Diribie Erga, 60 ans, a été arrêté le 18 décembre 2015 par des agents de la police fédérale et des personnes en civil pour avoir participé aux manifestations. Libéré le 10 février, il a déclaré avoir subi des actes de torture et d’autres mauvais traitements au centre de détention de Maekelawi.

Amnesty International considère les manifestants pacifiques arrêtés comme des prisonniers d’opinion, incarcérés seulement pour avoir exercé leur droit à la liberté d’expression. Ces personnes risquent encore d’être victimes de torture ou d’autres formes de mauvais traitements.

Le 12 novembre 2015, des manifestations pacifiques ont été organisées à Ginchi, à environ 80 kilomètres au sud-ouest d’Addis-Abeba dans la région d’Oromia, lorsque le gouvernement a transféré la propriété d’une aire de jeux et d’un stade à des investisseurs privés, après avoir rasé la forêt naturelle de Chilimo pour laisser place à ces derniers. Les manifestants - pour la plupart des étudiants de l’université oromo et des lycéens, rejoints par des citadins et des paysans - craignent que le Grand programme de développement intégré d’Addis-Abeba - qui est contraire à la Constitution éthiopienne - bafoue les droits culturels et individuels des Oromos, notamment ceux qui vivent près de la capitale, et soit mis en œuvre sans que la population ne soit véritablement consultée et au mépris d’autres garanties prévues par la Constitution, ce qui pourrait entraîner l’expulsion forcée des paysans oromos installés aux alentours de la capitale.

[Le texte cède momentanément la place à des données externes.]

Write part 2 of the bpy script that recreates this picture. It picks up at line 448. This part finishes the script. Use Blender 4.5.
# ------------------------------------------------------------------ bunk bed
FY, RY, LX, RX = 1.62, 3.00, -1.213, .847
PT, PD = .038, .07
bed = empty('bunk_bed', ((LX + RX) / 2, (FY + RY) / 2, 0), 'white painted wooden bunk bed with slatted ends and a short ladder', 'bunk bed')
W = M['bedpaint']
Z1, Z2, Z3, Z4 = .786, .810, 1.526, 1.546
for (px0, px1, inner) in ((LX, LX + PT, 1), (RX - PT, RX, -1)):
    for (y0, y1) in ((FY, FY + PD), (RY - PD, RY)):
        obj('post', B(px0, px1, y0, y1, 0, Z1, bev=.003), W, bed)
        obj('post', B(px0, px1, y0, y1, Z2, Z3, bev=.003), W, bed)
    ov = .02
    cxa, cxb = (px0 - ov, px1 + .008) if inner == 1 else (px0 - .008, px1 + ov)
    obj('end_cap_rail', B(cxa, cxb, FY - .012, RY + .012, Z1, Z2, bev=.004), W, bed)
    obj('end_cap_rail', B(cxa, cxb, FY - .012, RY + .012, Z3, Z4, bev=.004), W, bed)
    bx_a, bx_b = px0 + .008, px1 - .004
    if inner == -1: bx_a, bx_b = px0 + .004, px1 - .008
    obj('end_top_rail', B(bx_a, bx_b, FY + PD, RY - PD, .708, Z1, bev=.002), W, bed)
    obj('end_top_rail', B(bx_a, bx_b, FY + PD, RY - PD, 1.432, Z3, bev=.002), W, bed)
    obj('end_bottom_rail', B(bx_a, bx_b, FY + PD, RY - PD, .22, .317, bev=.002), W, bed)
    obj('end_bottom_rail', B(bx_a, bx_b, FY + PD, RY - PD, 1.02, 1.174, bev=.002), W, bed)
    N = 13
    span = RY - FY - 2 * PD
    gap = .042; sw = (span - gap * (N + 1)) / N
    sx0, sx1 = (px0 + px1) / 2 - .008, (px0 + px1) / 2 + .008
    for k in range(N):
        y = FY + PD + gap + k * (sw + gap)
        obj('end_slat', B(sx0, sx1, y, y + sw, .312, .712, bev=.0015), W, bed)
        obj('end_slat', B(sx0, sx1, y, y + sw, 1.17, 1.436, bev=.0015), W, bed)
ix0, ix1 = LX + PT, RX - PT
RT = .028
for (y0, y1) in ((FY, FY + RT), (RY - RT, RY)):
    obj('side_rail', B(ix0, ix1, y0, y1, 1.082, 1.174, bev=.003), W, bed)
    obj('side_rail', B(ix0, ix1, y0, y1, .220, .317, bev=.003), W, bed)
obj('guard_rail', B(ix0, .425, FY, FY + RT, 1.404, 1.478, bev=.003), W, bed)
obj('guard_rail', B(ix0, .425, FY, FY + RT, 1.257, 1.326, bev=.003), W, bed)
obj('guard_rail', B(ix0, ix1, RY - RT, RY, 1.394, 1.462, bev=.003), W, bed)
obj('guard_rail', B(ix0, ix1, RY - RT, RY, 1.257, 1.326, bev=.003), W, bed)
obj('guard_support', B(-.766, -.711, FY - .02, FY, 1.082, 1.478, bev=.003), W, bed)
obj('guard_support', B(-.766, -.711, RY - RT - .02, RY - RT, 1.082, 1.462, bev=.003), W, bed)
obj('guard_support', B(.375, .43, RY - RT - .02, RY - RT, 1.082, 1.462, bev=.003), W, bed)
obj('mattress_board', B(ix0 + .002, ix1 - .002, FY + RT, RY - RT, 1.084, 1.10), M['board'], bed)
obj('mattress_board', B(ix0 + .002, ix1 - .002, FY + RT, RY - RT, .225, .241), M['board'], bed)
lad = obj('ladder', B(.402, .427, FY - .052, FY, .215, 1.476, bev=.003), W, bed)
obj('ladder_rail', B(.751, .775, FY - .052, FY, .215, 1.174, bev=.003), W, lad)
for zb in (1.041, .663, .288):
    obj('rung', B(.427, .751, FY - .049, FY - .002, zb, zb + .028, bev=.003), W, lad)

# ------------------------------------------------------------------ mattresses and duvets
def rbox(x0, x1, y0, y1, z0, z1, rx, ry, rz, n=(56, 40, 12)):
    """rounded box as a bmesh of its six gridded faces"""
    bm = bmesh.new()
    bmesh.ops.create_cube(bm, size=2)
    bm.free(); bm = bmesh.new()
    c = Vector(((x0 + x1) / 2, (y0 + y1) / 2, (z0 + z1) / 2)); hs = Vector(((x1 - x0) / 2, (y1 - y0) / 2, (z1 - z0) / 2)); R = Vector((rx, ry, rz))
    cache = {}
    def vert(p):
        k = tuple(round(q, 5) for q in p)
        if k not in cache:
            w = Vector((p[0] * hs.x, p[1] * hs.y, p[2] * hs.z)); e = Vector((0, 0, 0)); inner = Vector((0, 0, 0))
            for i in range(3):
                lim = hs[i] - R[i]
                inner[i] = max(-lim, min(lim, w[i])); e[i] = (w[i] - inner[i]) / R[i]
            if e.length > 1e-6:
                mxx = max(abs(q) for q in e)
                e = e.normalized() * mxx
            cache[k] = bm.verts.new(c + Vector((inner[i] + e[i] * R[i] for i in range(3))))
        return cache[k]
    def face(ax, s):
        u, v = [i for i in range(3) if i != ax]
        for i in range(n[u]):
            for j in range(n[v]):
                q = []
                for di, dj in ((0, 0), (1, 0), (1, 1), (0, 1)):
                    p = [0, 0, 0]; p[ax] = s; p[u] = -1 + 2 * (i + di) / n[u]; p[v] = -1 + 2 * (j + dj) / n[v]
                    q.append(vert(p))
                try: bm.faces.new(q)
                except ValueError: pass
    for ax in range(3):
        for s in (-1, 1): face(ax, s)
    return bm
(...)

La police de la région d’Oromia, notamment les forces spéciales, et la police fédérale puis l’armée ont utilisé une force excessive, y compris des munitions réelles, contre des manifestants pacifiques (parmi lesquels figuraient notamment des journalistes et des membres de partis d’opposition), faisant des centaines de mort et des milliers de blessés. Elles ont également procédé à des arrestations et à des disparitions forcées. Le 1er décembre, les événements ont dégénéré lorsque Gazahany Oliiqaa, étudiant à l’université de Haromaya, a été tué dans cette même ville par des policiers fédéraux. Des enfants, dont certains n’avaient pas plus de 12 ans, ont été tués.

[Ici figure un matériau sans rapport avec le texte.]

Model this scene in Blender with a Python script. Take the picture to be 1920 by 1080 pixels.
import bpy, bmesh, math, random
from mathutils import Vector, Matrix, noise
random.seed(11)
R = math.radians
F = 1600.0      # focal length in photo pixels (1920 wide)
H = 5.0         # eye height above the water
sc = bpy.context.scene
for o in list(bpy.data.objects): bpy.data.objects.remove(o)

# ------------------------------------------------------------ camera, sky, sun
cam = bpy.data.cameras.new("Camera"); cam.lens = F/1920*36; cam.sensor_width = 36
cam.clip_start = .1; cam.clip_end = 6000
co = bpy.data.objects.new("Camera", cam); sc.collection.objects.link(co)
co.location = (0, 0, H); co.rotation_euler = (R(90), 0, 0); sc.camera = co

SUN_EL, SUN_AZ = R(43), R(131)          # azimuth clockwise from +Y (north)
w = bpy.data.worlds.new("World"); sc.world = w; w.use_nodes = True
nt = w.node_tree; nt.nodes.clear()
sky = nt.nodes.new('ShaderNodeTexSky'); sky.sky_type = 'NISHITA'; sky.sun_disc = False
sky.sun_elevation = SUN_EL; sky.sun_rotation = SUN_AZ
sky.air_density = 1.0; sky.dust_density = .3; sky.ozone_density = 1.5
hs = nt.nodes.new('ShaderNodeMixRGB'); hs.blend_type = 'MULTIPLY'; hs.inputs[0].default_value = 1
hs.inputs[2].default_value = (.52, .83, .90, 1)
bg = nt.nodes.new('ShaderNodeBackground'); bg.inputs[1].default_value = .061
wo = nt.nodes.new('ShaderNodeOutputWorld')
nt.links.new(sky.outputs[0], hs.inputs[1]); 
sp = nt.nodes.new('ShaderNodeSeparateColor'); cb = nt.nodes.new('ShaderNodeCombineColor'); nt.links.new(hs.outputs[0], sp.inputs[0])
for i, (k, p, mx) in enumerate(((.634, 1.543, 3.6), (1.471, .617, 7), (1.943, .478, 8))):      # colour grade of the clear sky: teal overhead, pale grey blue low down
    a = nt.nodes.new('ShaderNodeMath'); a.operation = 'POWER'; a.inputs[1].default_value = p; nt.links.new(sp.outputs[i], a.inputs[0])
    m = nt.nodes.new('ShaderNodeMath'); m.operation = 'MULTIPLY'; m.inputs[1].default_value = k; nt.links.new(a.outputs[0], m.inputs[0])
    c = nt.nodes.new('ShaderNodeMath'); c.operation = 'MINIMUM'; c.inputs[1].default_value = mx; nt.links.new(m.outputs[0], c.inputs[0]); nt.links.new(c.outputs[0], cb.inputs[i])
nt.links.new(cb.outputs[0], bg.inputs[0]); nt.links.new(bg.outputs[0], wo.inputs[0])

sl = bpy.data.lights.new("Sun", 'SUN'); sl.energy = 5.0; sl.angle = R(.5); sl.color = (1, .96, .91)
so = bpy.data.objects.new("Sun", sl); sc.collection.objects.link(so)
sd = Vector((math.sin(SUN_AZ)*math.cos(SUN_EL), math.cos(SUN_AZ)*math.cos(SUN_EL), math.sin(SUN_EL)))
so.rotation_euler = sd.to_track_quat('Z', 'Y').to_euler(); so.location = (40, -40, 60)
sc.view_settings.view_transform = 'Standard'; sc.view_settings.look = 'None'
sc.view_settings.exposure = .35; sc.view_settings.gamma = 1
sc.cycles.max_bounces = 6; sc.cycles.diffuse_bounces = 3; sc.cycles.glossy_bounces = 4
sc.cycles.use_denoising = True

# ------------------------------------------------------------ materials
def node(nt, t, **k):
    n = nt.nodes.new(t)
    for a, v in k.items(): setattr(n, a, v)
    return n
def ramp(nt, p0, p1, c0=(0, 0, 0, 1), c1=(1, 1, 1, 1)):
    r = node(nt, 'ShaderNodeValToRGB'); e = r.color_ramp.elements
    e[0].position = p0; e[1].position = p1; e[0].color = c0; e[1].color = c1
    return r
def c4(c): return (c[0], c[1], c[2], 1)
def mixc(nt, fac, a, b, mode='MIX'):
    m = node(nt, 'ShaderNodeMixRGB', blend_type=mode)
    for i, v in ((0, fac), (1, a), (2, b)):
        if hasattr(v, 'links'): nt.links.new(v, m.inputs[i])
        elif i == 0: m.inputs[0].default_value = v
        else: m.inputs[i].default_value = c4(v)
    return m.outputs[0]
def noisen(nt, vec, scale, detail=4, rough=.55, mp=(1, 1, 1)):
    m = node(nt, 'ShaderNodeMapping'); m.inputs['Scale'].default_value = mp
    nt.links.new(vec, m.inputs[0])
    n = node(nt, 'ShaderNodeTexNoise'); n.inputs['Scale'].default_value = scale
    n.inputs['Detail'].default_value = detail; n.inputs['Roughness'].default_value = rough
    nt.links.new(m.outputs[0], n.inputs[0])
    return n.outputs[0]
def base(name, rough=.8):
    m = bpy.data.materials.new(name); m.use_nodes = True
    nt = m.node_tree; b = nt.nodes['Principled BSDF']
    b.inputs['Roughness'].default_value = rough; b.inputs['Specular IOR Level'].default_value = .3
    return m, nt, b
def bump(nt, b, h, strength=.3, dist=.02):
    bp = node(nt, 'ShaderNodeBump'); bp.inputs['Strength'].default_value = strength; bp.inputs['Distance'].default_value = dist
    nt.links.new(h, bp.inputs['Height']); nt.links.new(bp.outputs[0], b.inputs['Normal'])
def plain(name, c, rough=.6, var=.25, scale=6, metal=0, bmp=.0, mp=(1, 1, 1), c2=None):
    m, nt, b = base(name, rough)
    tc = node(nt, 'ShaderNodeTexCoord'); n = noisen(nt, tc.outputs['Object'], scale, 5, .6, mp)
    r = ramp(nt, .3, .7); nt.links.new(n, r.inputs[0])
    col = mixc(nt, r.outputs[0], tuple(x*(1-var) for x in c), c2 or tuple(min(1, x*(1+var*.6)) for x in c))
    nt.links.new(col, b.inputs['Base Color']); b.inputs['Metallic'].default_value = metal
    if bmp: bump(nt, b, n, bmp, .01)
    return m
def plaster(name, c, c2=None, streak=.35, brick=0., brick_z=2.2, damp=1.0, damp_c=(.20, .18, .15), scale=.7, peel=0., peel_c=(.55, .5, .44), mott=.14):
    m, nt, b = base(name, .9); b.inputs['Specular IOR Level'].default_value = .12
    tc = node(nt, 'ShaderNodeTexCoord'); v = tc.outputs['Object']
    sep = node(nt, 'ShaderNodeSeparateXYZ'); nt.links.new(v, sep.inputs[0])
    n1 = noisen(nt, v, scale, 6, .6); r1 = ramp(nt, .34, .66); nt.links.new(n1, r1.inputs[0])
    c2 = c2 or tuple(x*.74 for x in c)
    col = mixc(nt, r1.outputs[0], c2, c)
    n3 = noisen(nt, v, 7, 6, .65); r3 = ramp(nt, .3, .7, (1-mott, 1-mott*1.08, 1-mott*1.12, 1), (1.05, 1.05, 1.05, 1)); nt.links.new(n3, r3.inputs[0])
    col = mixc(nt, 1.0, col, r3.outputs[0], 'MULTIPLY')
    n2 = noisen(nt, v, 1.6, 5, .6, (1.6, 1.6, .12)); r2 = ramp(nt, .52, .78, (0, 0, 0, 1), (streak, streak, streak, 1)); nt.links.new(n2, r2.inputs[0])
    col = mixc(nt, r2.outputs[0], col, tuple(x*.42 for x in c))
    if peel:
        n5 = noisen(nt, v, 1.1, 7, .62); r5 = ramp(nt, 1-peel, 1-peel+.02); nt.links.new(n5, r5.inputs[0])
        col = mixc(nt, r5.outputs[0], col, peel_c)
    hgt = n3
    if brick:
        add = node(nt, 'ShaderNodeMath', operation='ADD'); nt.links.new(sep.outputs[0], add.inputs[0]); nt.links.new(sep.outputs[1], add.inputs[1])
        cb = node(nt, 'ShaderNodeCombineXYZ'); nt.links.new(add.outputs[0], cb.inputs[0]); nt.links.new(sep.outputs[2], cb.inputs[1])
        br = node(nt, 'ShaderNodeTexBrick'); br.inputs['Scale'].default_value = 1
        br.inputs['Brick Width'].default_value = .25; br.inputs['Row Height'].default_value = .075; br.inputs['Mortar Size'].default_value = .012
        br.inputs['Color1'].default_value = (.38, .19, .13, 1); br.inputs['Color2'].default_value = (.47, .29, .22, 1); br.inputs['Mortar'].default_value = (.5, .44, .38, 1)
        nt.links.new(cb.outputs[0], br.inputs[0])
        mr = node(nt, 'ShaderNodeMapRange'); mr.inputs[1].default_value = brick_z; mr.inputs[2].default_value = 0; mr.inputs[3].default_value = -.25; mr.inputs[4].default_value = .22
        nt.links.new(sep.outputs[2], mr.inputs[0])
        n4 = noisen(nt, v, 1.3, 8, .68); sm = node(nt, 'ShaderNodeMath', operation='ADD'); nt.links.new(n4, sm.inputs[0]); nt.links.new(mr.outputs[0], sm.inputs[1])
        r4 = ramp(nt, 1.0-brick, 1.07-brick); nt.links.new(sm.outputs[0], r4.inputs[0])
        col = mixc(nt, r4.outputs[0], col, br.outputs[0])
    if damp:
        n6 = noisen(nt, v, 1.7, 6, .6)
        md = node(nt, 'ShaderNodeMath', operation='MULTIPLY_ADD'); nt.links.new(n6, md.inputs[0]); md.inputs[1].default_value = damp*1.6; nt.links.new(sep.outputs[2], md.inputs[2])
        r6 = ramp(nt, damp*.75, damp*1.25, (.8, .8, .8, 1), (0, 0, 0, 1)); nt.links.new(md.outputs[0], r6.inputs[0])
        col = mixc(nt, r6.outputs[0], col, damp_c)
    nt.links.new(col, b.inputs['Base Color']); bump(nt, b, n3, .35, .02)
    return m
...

Le 15 décembre, l’État éthiopien a qualifié les contestataires de « terroristes ». Amnesty International considère que le fait d’utiliser ce terme pour désigner des manifestants pacifiques pour la plupart n’a fait que provoquer une escalade et alourdir le bilan.
« Ils accusent notre parti et certains de nos membres d’avoir participé au mouvement de protestation, d’être à l’instigation des manifestations, a déclaré Merara Gudina, le président du CFO, qui nie toute incitation à la violence. Nous ignorons quand Bekele et Dejene seront libérés ou éventuellement inculpés. »

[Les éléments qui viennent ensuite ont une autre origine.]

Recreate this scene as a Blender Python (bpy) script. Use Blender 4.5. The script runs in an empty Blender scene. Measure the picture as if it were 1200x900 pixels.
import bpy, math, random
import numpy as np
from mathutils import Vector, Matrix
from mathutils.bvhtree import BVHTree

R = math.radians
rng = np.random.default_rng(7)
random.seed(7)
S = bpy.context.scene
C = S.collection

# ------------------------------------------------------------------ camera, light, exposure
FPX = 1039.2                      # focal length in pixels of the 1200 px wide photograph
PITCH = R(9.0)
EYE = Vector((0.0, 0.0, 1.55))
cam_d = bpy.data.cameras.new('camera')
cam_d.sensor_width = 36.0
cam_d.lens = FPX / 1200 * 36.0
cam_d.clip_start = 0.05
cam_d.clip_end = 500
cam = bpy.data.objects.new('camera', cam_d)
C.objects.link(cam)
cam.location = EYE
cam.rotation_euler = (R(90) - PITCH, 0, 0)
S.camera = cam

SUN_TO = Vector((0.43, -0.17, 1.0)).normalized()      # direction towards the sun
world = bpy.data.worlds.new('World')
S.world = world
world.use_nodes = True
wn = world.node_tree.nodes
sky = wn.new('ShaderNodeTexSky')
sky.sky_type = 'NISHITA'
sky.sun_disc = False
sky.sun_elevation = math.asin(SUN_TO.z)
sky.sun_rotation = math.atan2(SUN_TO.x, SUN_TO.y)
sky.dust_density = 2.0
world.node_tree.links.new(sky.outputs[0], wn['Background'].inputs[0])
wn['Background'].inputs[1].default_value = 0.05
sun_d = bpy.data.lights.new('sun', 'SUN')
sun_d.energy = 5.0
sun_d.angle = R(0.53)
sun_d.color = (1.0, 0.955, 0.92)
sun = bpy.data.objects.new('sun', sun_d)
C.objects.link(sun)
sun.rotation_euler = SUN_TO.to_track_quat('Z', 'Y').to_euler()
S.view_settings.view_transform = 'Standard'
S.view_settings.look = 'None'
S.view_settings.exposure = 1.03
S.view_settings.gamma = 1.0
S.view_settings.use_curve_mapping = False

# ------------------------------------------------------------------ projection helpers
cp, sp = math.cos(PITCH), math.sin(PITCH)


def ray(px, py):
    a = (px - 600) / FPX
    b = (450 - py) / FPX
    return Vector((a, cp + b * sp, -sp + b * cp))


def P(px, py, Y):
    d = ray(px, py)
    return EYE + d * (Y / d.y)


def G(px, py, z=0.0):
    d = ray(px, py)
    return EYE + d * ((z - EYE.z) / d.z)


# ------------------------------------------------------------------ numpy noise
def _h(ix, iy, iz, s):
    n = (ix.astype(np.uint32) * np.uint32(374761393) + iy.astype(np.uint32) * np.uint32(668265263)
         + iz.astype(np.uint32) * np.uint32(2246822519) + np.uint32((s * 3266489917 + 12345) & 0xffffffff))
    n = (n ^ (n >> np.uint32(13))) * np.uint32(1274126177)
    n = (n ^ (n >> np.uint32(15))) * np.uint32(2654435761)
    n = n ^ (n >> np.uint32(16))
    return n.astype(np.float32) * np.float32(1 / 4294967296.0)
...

Le FLO, dont Dejene Tafa a été accusé d’avoir le drapeau à son domicile, figure sur la liste des groupes terroristes en vertu de la Loi 652/2009 relative à la lutte contre le terrorisme. Ce texte permet de placer en détention provisoire, pour une durée maximale de quatre mois, toute personne soupçonnée d’activités terroristes.

Amnesty International a déjà recueilli des informations sur l’utilisation courante de la torture et des autres formes de mauvais traitements contre des manifestants oromos pendant cette période de détention prolongée. L’organisation a aussi constaté des attaques fréquentes visant des manifestants pacifiques. Elle a publié un rapport (en anglais) intitulé “Because I am Oromo” : Sweeping Repression in the Oromia Region of Ethiopia (https://www.amnesty.org/en/documents/Afr25/006/2014/en/) le 28 octobre 2014 et un communiqué de presse sur l’utilisation de la Loi relative à la lutte contre le terrorisme dans le cadre des manifestations le 16 décembre 2015 (https://www.amnesty.org/fr/latest/news/2015/12/ethiopia-anti-terror-rhetoric-will-escalate-brutal-crackdown-against-oromo-protesters/).

Le 12 janvier, le Parti démocratique du peuple oromo, qui dirige la région d’Oromia, a annoncé l’annulation du grand programme, fortement contesté.